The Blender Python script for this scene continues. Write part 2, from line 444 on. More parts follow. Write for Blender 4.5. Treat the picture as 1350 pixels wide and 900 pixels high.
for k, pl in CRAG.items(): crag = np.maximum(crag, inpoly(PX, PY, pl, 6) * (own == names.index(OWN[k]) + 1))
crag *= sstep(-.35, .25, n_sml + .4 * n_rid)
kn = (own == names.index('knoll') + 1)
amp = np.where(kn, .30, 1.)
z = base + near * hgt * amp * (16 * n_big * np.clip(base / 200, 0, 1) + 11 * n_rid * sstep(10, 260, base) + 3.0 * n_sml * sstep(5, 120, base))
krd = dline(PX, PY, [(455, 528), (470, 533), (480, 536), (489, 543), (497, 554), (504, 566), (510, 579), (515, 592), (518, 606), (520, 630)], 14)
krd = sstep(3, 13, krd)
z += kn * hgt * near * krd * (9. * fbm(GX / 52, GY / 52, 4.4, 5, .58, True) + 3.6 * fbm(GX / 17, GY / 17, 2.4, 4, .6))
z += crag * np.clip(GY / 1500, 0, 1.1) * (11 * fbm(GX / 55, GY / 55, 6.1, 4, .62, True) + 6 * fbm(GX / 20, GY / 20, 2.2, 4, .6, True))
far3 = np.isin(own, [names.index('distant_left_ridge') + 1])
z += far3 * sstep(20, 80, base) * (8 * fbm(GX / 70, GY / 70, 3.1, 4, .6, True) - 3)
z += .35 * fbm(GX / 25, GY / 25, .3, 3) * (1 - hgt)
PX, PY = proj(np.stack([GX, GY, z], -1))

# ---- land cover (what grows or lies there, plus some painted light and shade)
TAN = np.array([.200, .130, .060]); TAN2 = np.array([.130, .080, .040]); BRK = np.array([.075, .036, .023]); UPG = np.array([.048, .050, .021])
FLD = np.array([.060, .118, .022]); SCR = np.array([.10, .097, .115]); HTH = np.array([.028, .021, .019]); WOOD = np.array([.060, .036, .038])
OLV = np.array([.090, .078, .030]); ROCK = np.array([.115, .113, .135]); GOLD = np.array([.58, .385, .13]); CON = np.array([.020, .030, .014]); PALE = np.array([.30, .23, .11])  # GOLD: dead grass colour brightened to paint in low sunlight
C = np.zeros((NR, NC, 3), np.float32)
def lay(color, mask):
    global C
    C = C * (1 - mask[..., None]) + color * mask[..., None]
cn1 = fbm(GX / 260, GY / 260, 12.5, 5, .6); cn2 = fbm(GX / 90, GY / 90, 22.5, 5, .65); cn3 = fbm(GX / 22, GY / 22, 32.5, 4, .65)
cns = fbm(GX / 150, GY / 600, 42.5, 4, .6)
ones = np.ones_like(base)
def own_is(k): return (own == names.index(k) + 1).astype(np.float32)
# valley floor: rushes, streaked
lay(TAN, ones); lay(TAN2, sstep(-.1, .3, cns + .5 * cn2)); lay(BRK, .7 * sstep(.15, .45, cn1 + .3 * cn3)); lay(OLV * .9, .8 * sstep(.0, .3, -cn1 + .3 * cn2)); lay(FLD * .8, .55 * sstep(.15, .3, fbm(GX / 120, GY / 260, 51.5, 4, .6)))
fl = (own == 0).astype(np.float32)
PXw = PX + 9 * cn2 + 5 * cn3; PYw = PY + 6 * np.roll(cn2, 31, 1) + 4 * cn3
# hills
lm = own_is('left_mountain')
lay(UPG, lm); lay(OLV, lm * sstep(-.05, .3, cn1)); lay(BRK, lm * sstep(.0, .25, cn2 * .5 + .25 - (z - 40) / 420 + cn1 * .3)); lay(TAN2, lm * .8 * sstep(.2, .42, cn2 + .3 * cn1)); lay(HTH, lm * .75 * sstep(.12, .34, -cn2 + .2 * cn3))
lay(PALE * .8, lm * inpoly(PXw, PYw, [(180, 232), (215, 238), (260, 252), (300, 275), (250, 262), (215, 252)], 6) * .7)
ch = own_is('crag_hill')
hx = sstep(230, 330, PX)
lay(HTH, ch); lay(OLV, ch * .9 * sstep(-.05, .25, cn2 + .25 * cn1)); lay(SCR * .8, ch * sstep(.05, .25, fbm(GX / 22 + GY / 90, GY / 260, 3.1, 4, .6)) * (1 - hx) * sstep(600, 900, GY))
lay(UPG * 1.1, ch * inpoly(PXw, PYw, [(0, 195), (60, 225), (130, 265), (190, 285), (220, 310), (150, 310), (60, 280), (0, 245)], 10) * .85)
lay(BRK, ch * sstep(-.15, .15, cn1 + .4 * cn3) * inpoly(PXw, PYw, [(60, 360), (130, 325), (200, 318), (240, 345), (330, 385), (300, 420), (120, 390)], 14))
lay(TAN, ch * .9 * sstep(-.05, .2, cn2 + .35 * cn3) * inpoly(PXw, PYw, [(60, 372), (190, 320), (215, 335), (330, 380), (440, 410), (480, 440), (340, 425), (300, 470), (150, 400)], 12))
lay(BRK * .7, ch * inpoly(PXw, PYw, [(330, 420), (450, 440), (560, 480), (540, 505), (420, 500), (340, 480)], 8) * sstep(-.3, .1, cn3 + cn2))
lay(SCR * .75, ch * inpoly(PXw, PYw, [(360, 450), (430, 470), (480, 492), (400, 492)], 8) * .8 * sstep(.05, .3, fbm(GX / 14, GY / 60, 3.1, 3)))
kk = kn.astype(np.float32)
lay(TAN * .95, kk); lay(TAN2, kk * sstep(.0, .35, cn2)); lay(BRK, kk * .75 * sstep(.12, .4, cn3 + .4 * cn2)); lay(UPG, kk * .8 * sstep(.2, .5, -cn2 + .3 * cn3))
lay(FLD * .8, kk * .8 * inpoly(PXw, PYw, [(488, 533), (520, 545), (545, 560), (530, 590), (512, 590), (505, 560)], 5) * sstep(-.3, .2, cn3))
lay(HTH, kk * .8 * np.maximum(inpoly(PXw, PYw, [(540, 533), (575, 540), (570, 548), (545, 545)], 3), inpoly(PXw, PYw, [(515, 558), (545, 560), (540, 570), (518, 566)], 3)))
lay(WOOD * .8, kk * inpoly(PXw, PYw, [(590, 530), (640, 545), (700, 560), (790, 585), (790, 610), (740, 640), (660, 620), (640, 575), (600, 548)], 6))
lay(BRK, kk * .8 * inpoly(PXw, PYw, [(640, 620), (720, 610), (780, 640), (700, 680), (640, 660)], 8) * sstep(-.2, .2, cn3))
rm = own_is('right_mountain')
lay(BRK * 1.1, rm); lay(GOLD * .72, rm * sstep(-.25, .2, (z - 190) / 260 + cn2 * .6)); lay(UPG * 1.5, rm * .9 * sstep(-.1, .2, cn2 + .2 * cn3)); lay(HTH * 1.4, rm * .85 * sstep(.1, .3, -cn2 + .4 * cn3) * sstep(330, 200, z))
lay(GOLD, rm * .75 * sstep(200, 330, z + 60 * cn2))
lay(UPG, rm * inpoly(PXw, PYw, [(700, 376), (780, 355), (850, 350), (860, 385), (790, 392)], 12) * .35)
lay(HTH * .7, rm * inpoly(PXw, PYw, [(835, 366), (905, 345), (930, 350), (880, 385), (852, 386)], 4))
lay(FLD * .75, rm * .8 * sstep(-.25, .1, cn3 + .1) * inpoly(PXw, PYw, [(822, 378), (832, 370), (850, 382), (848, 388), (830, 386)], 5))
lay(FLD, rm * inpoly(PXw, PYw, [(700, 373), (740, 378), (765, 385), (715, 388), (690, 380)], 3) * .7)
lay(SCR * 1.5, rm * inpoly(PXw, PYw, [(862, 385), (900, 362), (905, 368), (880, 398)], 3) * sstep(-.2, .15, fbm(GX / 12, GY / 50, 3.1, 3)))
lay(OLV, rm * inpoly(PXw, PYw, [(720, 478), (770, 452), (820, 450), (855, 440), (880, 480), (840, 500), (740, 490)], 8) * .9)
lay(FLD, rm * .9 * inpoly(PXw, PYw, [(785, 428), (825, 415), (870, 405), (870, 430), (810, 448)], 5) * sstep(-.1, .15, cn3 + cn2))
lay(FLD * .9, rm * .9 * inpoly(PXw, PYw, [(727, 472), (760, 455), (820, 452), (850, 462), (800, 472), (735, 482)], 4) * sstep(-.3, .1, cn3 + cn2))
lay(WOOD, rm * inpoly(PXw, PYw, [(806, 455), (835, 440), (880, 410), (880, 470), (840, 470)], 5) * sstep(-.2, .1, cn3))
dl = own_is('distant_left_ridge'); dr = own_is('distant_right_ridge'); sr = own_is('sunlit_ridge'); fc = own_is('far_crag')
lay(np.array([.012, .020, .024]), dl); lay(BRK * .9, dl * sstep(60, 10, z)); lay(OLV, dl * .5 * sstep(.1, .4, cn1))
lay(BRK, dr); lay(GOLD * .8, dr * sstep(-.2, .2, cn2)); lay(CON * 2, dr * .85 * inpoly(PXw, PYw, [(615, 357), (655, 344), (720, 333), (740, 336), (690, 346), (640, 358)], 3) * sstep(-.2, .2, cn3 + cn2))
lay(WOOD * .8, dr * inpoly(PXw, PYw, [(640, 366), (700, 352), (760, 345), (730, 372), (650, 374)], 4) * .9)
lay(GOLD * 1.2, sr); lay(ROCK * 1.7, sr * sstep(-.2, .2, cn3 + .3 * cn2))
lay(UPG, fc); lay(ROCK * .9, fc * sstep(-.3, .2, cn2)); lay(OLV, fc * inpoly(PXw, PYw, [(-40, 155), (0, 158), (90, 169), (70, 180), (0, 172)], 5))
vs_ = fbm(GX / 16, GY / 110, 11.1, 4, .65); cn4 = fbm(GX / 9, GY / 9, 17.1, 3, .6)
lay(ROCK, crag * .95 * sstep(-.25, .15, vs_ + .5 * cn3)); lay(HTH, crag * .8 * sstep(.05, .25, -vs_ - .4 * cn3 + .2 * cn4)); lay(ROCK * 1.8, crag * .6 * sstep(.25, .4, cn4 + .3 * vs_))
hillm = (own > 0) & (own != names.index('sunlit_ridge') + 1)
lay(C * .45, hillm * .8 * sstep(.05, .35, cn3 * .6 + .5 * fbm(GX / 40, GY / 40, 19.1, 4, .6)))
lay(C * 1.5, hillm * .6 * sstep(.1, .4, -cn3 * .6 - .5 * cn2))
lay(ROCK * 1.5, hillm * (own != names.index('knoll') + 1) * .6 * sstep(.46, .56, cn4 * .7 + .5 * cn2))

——

* [AIM OF THE EXERCISE]:
Give back exactly the lines from the line holding "lay(GOLD * 1.2, sr);" through the last line of the listing, including both.

* [THE COMPLETED TASK]:
lay(GOLD * 1.2, sr); lay(ROCK * 1.7, sr * sstep(-.2, .2, cn3 + .3 * cn2))
lay(UPG, fc); lay(ROCK * .9, fc * sstep(-.3, .2, cn2)); lay(OLV, fc * inpoly(PXw, PYw, [(-40, 155), (0, 158), (90, 169), (70, 180), (0, 172)], 5))
vs_ = fbm(GX / 16, GY / 110, 11.1, 4, .65); cn4 = fbm(GX / 9, GY / 9, 17.1, 3, .6)
lay(ROCK, crag * .95 * sstep(-.25, .15, vs_ + .5 * cn3)); lay(HTH, crag * .8 * sstep(.05, .25, -vs_ - .4 * cn3 + .2 * cn4)); lay(ROCK * 1.8, crag * .6 * sstep(.25, .4, cn4 + .3 * vs_))
hillm = (own > 0) & (own != names.index('sunlit_ridge') + 1)
lay(C * .45, hillm * .8 * sstep(.05, .35, cn3 * .6 + .5 * fbm(GX / 40, GY / 40, 19.1, 4, .6)))
lay(C * 1.5, hillm * .6 * sstep(.1, .4, -cn3 * .6 - .5 * cn2))
lay(ROCK * 1.5, hillm * (own != names.index('knoll') + 1) * .6 * sstep(.46, .56, cn4 * .7 + .5 * cn2))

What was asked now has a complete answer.